A Little Chaos Is A Comfort

This is a totally personal, self-indulgent rant with no point other than to bitch.

It’s no wonder why I’m kind of a slob. I don’t blame my wife, not really, though it’d be easy because she’s just got way too much stuff to deal with. (I swear the moving sale is going to be astounding; if you live in the Tri-State area, in a few months you’re going to get a great heads-up on all manner of weird collectable junk.) Nope, I blame my dad.

I wouldn’t say he’s a neat freak, I’d say he has issues. Perhaps it comes from his years in the Navy, where everything was kept ship-shape, hence the phrase. But in the privacy of one’s own domain, some 40ish years hence, you’d think that he’d relax a bit. Not a chance. Subsequently, I have issues too. Opposite inverse of his, though.

His house is so clean you could eat off of the bathroom floor. You could probably eat off of the toilet seat. It’s amazing, the level of sterility he lives among. I don’t visit him much, mostly due to the distance, but I must admit that a little piece of it is because dammit, it’s impossible to relax and unwind there. You have to clean everything as you go. At 36 years old, I’m still paranoid if I leave one black hair in the guest room sink in the morning because I’ll get a word about it. Ever see Matchstick Men? My pop’s only a few clicks down from Nicolas Cage’s neurotic character; I once got screamed at for hanging a coat backwards in a closet.

He regularly empties drawers and arranges the items in them so it’s orderly. His garage is cleaner and more organized than most people’s kitchens. He’s got three shop-vac’s at my last count. One for dry, one for wet, and one for wet or dry. Beats me as to the redundancy, but I assume just having it gives him a sense of comfort.

Particularly amazing is that, even with this lifestyle, and the fact that both he and his wife are retired/work from home, they still have two cleaning ladies that service the house once per week. I’m dumbfounded as to what they might actually have to do, outside of vacuuming the living room (which is never really dirty anyway; you have to take your shoes off when you come in the house).
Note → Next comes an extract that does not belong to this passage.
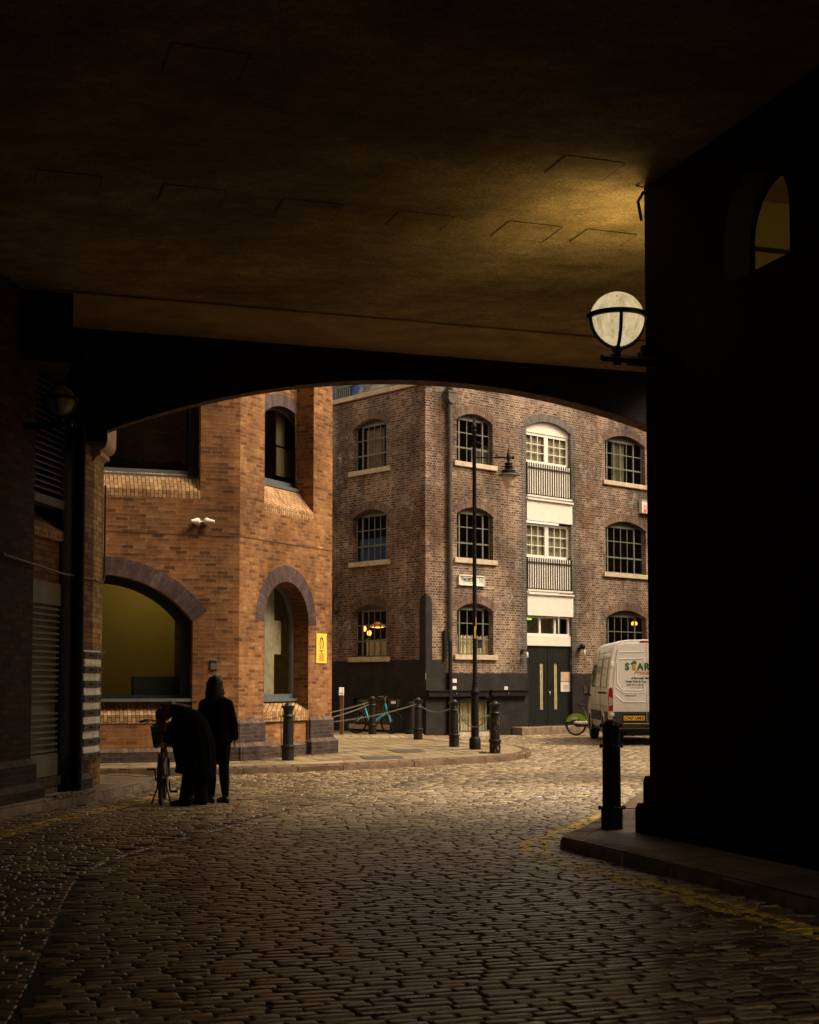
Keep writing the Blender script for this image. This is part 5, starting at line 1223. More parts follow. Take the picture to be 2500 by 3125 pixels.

He flies out from Wisconsin to NYC several times a year, and often, when traveling alone, he stays with us. That’s when I get my sick little kick. Oh, we pick up a little, here and there. I make sure that there’s no midget porn lying around, for example, and I’ll wipe the coffee stains off of the counters, little once-over shit like that. Might vacuum if it needs it. But other than that, piss on it; he’s under my roof, and it’s kick back with your shoes on the table time. Even my wife plays ball now, she’s gotten over the cleaning up for the in-laws thing as far as he’s concerned. She realizes that, even pushing 40, I still feel some queer need to rebel; maybe it’s a testament to my youthful disposition. Or my immaturity, more like it.

I used to be a neat freak for many years, particularly when I lived alone. I was falling into the same kind of paranoia my old man seems to exhibit if anything was smudged, out of place, or in any other way in a non-pristine state. Then I got married. Big difference, it was like achieving autonomy for the first time in a way, a real sense of coming into my own as a grown-up capable of making my own choices; one of which was to let go of the psychological need to be totally fastidious.

It’s been three years down that road, and I think both Xtine and I are both about ready to stop being comfy pigs. I know she’d like it a lot. We don’t live in squalor, and as evidenced by my earlier post on hiring maids, I do like living in a clean place, but I sure as hell don’t ever want to become anal about it; there’s living clean, and there’s obsessive.


1 Response to “A Little Chaos Is A Comfort”

  1. 1 Susie

    Just let me know when this yard sale thing happens. You guys’ve got neat stuff, and I like neat stuff. Also, I’ve never seen your place anywhere near dirty. And the clutter of collectibles is quite charming. But I like a bit of clutter, as you probably noticed by the state of our place.